What I think happened to women in this generation was when we were girls we were told we could “be anything, even president!” And as I was interviewing all these women around the country I heard from them that the idea that they could do anything somehow morphed somehow into a directive that they must do everything—and do it all effortlessly. In middle age, they are likely to find that they haven’t lived up to this fantasy they had for themselves, epitomized by the crimes against humanity that were those Enjoli perfume ads about bringing home the bacon and frying it up in a pan. If women bought into that idea (as many of us did), they may have a family but not a career or vice versa and then feel like they are not doing enough. Even a lot of women I talked to who were doing a stressful full-time job and a lot of caregiving (the classic definition of “it all”) felt like they had failed in some way—maybe they had both work and family but they weren’t in good physical shape, their kids weren’t getting good grades, they worked all the time but still couldn’t afford a nice vacation, or they were just very, very tired…

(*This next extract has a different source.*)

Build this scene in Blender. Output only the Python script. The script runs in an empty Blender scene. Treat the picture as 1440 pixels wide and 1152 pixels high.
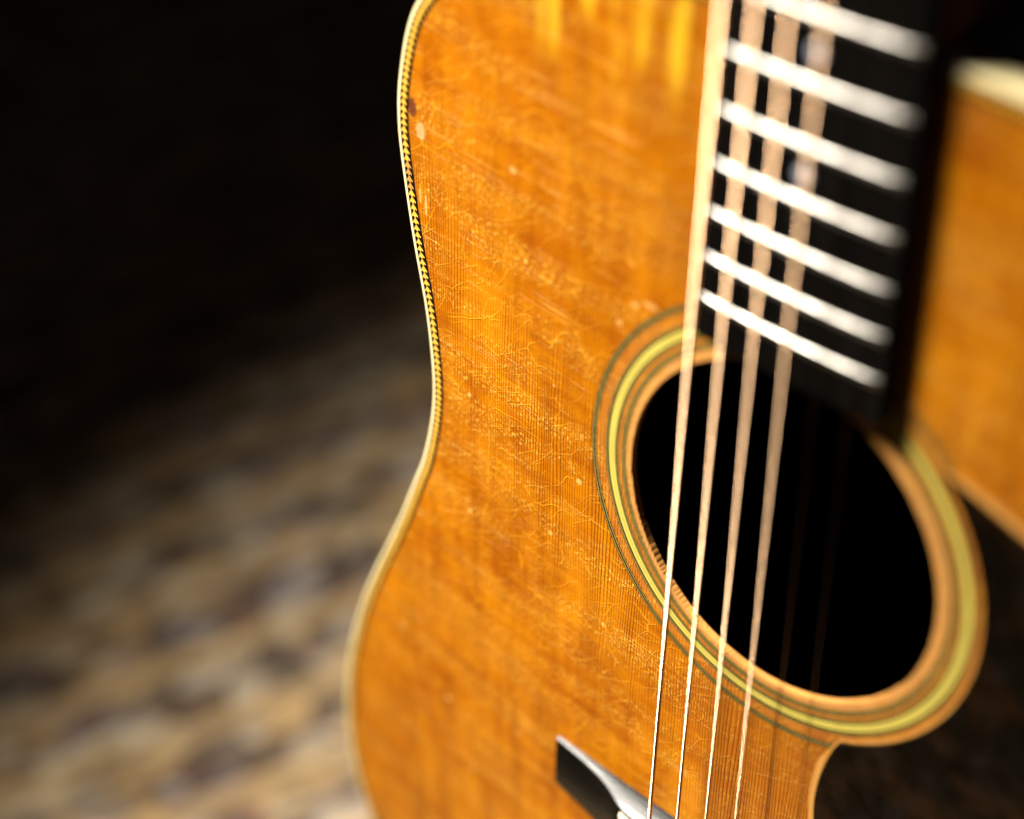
import bpy, bmesh, math, random
from mathutils import Vector, Matrix, noise
from mathutils.geometry import delaunay_2d_cdt
random.seed(7)
scene = bpy.context.scene
MM = 0.001

# ------------------------------------------------------------------ frame of the guitar
# guitar coordinates (mm): x across (bass side negative), y from the saddle up the neck, z out of the top
LEAN = math.radians(20)
GM = Matrix(((1, 0, 0), (0, math.sin(LEAN), -math.cos(LEAN)), (0, math.cos(LEAN), math.sin(LEAN))))
TAIL = Vector((0, -207, -105))
_t = GM @ TAIL
BASE = Vector((0, 0, 60 - _t.z))                       # the guitar's tail hangs 60 mm above the rug, in a stand
def gw(x, y, z):                                       # guitar mm -> world metres
    return (GM @ Vector((x, y, z)) + BASE) * MM

# ------------------------------------------------------------------ camera
cam = bpy.data.cameras.new("camera"); cam_o = bpy.data.objects.new("camera", cam)
scene.collection.objects.link(cam_o)
CP = Vector((215.2034, 445.8409, 322.0985))
R0 = Vector((0.7102224, 0.00916807, -0.70391768)); R1 = Vector((-0.41026546, 0.81794989, -0.40328679))
R2 = Vector((-0.57207203, -0.57521641, -0.58468767))
rx, ry, rz = GM @ R0, GM @ R1, GM @ (-R2)
cam_o.matrix_world = Matrix(((rx.x, ry.x, rz.x, 0), (rx.y, ry.y, rz.y, 0), (rx.z, ry.z, rz.z, 0), (0, 0, 0, 1)))
cam_o.location = gw(*CP)
cam.sensor_width = 36; cam.lens = 36 * 2554.56 / 1440
cam.clip_start = 0.02; cam.clip_end = 50
cam.dof.use_dof = True; cam.dof.focus_distance = 0.548; cam.dof.aperture_fstop = cam.lens / 22.0
scene.camera = cam_o

# ------------------------------------------------------------------ light
world = bpy.data.worlds.new("World"); scene.world = world; world.use_nodes = True
bg = world.node_tree.nodes["Background"]; bg.inputs[0].default_value = (1.0, 0.95, 0.9, 1); bg.inputs[1].default_value = 0.006
def lamp(name, kind, pos, target, power, size, color, spread=None):
    l = bpy.data.lights.new(name, kind); o = bpy.data.objects.new(name, l); scene.collection.objects.link(o)
    o.location = pos; d = (Vector(target) - Vector(pos)); o.rotation_euler = d.to_track_quat('-Z', 'Y').to_euler()
    l.energy = power; l.color = color
    if kind == 'AREA':
        l.shape = 'DISK'; l.size = size
        if spread: l.spread = math.radians(spread)
    return o
KEY_DIR = Vector((-0.475, 0.75, 0.40)).normalized()
kt = Vector((-40, 140, 0)); kp = kt + KEY_DIR * 1250
lamp("key_lamp", 'AREA', gw(*kp), (0.06, 0.0, 0), 4.6, 0.30, (1.0, 0.93, 0.82), 41)
vs = scene.view_settings; vs.view_transform = 'Standard'; vs.look = 'None'; vs.exposure = 0; vs.gamma = 1
scene.cycles.use_denoising = True
scene.cycles.max_bounces = 6
scene.cycles.caustics_reflective = False; scene.cycles.caustics_refractive = False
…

In interviewing these women, I learned that a lot of the stress seemed to be coming out of shame—they felt they should be more successful, maybe, but also more grateful. They would say, “I’m so lucky, I have no right to complain.” And then they would describe what they expected from themselves and what they were dealing with. The responsibilities and pressures would be massive, but the thing that seemed to be pushing them over the edge into despair was this idea that they were whining if they admitted how hard it was. They would dismiss what they were feeling by making a joke about #FirstWorldProblems. And they would tell me that they knew if only they could do enough yoga or find the right herbal tea or learn about CBD oil, the feeling of unease would go away. This book tries to show that no, if you are stressed out it isn’t necessarily that you did something wrong or you haven’t made the right chore chart—maybe the deck is stacked against you.